▶ Exercise description: Will you repeat only the lines beginning at the one that mentions "Recreate this scene" and ending at the one that mentions "PI = math.pi", both of them included, exactly?

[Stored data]
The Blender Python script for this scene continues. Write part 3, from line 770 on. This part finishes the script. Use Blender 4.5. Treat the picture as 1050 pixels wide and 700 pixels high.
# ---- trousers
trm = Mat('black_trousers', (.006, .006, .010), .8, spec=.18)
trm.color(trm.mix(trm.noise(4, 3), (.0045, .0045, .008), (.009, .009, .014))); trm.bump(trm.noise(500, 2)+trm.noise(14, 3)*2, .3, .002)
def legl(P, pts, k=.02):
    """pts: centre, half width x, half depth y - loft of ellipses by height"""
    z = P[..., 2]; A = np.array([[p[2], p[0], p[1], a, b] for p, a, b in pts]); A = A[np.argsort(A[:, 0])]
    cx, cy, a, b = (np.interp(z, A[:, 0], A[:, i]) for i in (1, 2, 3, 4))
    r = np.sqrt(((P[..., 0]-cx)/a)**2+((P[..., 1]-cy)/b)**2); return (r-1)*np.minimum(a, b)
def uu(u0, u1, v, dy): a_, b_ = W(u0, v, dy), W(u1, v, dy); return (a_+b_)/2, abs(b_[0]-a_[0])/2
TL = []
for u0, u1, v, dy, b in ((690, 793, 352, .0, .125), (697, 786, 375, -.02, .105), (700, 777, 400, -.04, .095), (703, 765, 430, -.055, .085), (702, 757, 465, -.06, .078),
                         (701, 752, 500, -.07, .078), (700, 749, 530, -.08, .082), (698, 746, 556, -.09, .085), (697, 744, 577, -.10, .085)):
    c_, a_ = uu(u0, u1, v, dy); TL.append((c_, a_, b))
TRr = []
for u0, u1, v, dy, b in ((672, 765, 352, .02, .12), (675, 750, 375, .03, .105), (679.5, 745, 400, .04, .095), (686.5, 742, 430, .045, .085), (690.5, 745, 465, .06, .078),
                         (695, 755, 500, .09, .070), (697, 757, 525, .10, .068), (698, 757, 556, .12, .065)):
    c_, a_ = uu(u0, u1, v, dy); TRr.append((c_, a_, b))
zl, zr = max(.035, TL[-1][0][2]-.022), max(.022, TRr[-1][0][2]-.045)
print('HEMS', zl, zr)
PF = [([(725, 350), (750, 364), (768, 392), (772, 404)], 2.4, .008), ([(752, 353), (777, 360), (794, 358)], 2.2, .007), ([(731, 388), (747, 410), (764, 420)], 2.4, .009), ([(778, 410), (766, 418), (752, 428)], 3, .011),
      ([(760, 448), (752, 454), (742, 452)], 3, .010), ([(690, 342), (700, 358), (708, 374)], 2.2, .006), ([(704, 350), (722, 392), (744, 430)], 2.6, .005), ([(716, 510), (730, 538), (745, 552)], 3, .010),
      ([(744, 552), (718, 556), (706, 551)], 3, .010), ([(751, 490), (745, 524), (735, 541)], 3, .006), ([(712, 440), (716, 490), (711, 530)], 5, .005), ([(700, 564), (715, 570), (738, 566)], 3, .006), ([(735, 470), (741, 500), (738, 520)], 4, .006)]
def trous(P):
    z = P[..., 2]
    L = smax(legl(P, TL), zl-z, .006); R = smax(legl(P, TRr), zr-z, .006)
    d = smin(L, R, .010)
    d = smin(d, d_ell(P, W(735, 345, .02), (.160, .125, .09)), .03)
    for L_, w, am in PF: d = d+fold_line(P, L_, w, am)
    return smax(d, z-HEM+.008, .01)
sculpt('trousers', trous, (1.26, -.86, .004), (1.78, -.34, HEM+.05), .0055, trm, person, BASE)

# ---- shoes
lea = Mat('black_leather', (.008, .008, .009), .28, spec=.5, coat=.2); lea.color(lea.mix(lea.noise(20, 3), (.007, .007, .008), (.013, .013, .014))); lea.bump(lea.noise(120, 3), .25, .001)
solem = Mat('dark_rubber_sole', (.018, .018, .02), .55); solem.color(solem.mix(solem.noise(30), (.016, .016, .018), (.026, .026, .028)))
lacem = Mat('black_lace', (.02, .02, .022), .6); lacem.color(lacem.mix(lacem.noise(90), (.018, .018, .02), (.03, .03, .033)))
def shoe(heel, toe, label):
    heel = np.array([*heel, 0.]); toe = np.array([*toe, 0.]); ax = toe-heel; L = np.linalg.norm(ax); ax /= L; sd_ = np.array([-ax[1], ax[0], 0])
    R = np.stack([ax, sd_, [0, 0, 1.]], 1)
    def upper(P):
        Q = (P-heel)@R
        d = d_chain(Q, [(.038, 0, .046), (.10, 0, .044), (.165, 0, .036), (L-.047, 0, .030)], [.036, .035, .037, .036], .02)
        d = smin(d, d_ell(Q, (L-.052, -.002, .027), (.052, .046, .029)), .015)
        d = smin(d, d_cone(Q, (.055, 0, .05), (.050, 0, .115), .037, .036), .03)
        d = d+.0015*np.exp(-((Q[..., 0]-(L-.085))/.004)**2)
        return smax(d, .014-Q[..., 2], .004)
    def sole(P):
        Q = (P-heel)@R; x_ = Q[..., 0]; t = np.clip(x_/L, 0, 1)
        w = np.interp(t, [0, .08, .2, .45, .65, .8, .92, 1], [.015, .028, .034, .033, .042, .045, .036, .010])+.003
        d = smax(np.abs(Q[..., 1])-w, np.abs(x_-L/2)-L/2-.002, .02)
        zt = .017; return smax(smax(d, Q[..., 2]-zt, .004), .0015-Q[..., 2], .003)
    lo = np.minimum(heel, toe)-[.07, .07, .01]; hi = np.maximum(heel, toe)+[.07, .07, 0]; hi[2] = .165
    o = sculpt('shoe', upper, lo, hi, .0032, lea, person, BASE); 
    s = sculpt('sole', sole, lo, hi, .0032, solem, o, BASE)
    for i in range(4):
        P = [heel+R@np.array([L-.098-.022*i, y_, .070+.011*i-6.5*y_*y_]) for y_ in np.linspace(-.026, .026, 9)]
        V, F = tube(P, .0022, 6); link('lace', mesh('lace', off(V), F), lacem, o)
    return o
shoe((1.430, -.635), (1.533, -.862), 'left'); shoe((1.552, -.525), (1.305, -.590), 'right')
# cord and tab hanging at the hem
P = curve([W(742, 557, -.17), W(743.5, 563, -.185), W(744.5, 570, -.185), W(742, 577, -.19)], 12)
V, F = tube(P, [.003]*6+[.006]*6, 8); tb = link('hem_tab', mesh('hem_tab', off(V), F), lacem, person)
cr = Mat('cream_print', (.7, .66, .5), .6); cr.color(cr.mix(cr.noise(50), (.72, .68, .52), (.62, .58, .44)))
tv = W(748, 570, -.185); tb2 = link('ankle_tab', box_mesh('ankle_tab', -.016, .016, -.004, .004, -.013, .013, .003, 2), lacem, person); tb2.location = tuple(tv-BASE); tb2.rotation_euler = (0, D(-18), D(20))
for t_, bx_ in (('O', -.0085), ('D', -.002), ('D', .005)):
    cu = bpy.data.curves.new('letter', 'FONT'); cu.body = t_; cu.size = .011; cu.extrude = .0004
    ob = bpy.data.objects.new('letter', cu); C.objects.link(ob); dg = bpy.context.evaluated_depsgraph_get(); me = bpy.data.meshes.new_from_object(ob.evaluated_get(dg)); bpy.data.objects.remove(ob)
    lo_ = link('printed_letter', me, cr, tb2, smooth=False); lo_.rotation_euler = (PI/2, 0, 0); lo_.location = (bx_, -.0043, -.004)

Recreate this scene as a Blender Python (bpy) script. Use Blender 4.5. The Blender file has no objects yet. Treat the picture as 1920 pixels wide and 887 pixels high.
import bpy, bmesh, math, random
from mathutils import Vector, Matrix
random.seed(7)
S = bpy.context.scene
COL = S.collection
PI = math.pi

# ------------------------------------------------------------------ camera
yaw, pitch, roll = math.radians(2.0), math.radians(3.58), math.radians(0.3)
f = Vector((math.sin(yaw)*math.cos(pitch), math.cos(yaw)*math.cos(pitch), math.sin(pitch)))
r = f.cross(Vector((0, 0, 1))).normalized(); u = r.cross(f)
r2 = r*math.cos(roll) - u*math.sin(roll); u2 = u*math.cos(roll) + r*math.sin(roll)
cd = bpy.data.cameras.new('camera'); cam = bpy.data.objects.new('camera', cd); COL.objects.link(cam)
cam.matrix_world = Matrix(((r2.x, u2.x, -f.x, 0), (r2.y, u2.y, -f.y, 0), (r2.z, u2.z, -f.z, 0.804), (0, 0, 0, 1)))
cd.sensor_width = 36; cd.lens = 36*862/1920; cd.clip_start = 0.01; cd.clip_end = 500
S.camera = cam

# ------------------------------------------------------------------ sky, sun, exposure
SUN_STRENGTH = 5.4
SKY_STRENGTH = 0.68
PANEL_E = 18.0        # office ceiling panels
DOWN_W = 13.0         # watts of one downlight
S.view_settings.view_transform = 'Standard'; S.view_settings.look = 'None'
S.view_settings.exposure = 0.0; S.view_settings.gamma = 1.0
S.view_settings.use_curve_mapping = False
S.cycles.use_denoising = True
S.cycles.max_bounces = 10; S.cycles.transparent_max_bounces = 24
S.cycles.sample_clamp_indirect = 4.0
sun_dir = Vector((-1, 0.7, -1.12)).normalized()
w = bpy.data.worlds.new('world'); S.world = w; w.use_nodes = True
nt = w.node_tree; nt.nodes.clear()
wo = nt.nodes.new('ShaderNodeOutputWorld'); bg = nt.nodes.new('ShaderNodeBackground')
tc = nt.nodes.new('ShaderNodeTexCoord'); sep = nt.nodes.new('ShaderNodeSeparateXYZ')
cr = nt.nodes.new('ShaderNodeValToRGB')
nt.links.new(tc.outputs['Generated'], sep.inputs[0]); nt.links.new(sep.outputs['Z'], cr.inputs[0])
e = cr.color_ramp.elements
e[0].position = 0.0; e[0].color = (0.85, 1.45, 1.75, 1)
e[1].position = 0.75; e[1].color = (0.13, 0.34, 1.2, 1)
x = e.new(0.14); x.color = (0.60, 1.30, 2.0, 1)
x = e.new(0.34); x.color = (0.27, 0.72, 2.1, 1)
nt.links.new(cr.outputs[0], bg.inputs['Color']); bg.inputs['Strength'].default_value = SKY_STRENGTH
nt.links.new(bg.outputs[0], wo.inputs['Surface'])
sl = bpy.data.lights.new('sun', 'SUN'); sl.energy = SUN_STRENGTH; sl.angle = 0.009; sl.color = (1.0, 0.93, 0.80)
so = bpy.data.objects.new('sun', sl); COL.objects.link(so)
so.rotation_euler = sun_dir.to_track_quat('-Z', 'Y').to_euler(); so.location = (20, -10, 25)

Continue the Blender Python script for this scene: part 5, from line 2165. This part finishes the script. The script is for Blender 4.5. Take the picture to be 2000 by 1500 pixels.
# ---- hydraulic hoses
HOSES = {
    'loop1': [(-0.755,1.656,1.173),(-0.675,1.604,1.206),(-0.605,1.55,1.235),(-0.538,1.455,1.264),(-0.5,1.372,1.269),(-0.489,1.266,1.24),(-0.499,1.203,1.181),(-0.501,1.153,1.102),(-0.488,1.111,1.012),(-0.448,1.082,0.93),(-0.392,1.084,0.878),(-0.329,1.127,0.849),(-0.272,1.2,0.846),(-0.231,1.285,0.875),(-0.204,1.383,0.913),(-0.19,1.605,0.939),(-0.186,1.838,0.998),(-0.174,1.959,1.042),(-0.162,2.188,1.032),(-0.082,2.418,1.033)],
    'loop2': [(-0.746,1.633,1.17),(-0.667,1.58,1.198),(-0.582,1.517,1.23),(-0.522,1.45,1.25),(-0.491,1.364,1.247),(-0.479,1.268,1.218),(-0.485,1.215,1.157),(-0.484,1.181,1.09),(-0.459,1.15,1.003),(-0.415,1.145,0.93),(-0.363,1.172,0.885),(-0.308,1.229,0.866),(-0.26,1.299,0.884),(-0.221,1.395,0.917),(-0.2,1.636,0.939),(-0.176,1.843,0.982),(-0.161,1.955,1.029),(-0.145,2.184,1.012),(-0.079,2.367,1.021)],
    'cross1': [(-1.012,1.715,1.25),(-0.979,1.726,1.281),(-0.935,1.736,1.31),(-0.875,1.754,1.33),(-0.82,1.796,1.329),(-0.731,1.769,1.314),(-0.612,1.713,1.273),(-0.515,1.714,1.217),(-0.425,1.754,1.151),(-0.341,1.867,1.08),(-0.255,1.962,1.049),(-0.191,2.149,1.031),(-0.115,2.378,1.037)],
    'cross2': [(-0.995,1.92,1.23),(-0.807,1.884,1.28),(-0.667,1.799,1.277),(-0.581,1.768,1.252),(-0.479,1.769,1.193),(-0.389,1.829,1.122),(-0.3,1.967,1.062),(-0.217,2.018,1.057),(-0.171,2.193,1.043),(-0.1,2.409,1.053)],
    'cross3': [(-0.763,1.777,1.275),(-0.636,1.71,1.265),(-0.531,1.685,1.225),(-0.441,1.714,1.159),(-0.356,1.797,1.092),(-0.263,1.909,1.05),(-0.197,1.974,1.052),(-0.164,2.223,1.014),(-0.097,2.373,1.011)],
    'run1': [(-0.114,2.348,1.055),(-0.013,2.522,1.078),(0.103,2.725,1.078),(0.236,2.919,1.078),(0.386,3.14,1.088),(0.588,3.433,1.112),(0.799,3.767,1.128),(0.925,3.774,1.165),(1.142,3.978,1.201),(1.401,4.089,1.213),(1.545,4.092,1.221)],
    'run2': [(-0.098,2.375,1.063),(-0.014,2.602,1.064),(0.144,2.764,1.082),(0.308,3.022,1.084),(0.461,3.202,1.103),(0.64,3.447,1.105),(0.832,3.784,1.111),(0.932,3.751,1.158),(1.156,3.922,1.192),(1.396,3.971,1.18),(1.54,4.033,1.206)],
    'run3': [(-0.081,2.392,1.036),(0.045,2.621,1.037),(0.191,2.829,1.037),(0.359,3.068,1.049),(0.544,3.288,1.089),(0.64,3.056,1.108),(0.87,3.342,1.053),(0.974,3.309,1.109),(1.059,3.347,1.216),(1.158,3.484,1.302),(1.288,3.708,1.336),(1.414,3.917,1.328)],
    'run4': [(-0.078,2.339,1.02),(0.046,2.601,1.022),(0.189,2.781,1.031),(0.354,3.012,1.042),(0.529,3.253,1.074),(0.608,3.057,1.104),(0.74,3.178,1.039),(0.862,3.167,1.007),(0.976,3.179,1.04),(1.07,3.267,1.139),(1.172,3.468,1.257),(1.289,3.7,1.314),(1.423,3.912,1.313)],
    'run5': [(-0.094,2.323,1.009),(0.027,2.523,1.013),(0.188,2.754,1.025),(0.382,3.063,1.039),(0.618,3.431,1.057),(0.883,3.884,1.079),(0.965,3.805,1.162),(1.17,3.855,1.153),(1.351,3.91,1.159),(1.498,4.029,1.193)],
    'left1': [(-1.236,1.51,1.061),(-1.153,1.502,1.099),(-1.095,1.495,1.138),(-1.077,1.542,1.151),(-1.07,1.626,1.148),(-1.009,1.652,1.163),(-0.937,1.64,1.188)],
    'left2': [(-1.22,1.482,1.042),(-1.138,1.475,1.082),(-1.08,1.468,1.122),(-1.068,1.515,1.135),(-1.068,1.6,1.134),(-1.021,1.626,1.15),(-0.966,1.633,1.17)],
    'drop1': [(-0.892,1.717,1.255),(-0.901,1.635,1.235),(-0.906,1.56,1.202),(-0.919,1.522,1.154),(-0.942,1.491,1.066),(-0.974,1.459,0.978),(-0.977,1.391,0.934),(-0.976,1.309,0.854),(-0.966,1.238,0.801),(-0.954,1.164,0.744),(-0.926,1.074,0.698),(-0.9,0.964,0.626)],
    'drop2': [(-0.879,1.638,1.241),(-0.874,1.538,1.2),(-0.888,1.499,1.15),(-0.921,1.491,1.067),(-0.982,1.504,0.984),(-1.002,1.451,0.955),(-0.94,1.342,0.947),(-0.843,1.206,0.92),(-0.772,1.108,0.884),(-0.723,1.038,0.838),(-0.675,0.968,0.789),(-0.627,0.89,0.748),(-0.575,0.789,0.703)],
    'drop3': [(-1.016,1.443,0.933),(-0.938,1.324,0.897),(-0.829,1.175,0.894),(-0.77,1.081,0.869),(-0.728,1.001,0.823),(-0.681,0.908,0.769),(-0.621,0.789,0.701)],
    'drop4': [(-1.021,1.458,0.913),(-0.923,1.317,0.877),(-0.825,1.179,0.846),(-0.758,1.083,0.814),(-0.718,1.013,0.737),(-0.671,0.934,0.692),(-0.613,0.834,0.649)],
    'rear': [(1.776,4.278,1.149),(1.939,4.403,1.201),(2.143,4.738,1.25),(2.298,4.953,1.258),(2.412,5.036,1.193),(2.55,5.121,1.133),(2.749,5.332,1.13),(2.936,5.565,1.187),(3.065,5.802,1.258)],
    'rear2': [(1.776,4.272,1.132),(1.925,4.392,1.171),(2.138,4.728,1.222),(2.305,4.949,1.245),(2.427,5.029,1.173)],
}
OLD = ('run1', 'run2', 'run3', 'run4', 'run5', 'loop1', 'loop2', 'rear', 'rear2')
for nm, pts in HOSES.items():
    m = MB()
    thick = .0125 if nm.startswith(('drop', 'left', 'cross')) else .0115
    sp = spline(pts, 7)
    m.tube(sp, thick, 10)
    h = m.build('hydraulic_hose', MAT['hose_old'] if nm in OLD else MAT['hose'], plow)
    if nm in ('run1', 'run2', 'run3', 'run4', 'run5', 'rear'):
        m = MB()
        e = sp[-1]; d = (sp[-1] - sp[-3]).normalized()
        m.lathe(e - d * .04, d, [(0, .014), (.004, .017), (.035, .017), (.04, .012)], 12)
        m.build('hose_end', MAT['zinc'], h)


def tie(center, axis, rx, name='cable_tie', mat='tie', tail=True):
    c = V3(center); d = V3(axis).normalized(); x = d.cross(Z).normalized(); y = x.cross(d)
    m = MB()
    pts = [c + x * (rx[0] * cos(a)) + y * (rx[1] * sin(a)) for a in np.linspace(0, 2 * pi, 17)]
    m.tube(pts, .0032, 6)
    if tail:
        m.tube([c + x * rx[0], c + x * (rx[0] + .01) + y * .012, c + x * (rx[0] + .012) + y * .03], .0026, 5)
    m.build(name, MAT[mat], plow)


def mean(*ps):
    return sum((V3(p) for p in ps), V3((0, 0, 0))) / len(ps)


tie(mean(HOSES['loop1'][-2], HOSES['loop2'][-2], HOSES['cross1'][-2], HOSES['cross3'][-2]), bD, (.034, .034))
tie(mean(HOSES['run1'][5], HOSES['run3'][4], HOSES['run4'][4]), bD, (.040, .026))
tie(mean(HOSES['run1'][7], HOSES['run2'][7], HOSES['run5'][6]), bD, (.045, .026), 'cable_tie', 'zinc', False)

▶ Full output:
Recreate this scene as a Blender Python (bpy) script. Use Blender 4.5. The Blender file has no objects yet. Treat the picture as 1920 pixels wide and 887 pixels high.
import bpy, bmesh, math, random
from mathutils import Vector, Matrix
random.seed(7)
S = bpy.context.scene
COL = S.collection
PI = math.pi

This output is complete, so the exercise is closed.